Maybe a block diagram will help.
 

I use sequential addressable transmitters with active time of only a few mS, faster than a HT12 can send a single code. Given their close proximities, especially the transmitters it would make more sense, be cheaper and be faster to send to each receiver in turn instead of trying to do it in parallel.

Despite that, it the TX ends are close together, and as long as the frequencies are different (otherwise the data would collide and nothing would decode it) you principle would work. Placing receivers very close to each other probably wouldn't work as many of the cheap modules use super-regenerative receivers which radiate a small amount of interference and would likely interfere with each other unless you fully screened them and isolated their antenna inputs.

Brian.
 

I'm a bit confused. If your input scanning rate is slow, you can sample an input, transmit the appropriate data, and then wait an eternity before you scan the next input and transmit the next data, right? The time required to transmit the data is tiny compared to your data rate, right? Those decoders have a latched output, so I'm not sure why you're worried about flickering. It seems to me a single encoder/decoder should work.

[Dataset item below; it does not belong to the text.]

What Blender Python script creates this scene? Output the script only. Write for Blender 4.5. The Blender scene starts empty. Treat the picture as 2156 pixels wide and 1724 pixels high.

Maybe a block diagram will help.
I feel really stupid. I completely forgot about the latching nature of the output. My excuse is that I'd been playing recently with a similar encoder-decoder pair - the PT2262/PT2272. The decoder comes in latching and momentary versions and I used the latter type. Thanks for pointing that out.

Placing receivers very close to each other probably wouldn't work as many of the cheap modules use super-regenerative receivers which radiate a small amount of interference and would likely interfere with each other unless you fully screened them and isolated their antenna inputs.
Good point, thanks. I'll screen the receivers.